The UP government seems to be excited about the new population policy even though in India’s patriarchal set-up, women have very little say in such matters as the size of the family. So why penalize them? It would also be comparatively easy for men contesting polls to desert their spouses in order to get around the disqualification clause. Making such a rule mandatory would adversely affect the social and economic conditions of women.

Measures such as these have been declared valid by the Supreme Court. For instance, the apex court had upheld Haryana’s law on population control by observing that the disqualification norm does not contravene any fundamental right, and that it has been devised in the national interest. This reasoning is flawed. The court’s judgment was premised on its belief that burgeoning population is one of the major hindrances to the country’s progress. It would be interesting to examine this assumption in the light of evidence. With a population of 220 million, UP has been suffering from low development indices for years. Yet, the population growth is declining in the state. The fertility rate came down to 2.7 in 2016 from 4.82 in 1993 and is estimated to fall to 2.1 by 2025.

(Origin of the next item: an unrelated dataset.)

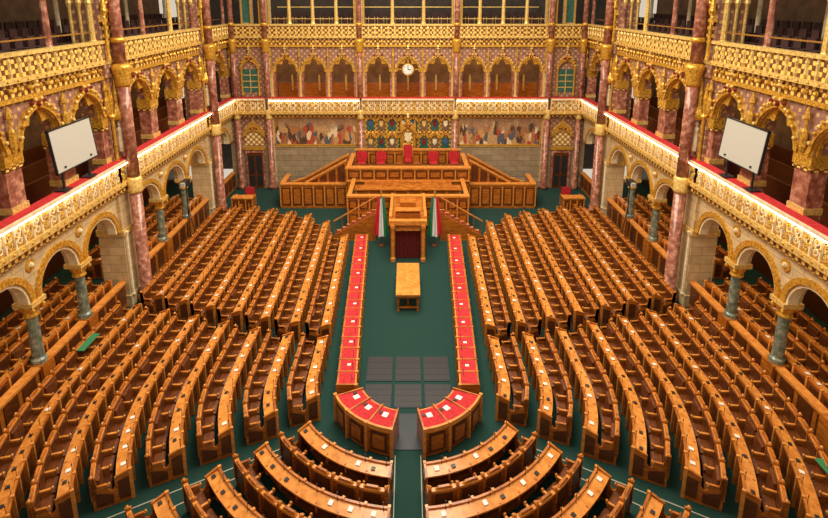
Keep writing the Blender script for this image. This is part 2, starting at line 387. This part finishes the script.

The Supreme Court had relied on Five Year Plans in order to support the system of disincentives for population control. It is important to note that the highest court referred to the first seven Five Year Plans (1951 to 1990). During that time, the implications of such punitive measures were not well-known. Since then, there has been a substantial departure from the policy of adopting disincentives as a means of controlling population. The Cairo Conference held in 1994 — it encouraged governments to focus on the objectives of population and development through education and voluntary campaigns instead of undertaking schemes involving incentives and disincentives — was a case in point. Again, the judgment does not discuss the implications of such measures on rights and socio-economic conditions of women. There is an abundance of scholarly material that point towards the discriminatory impact of such deterrents on women and backward sections.

The Yogi Adityanath government seems to have completely discounted the possibility that these penal provisions would heighten women’s vulnerabilities to illegal abortion and desertion and subject the disadvantaged sections to newer discriminations. The policy should, instead, be framed to address such needs as a better healthcare system, improve the literacy rate and enhance women’s empowerment.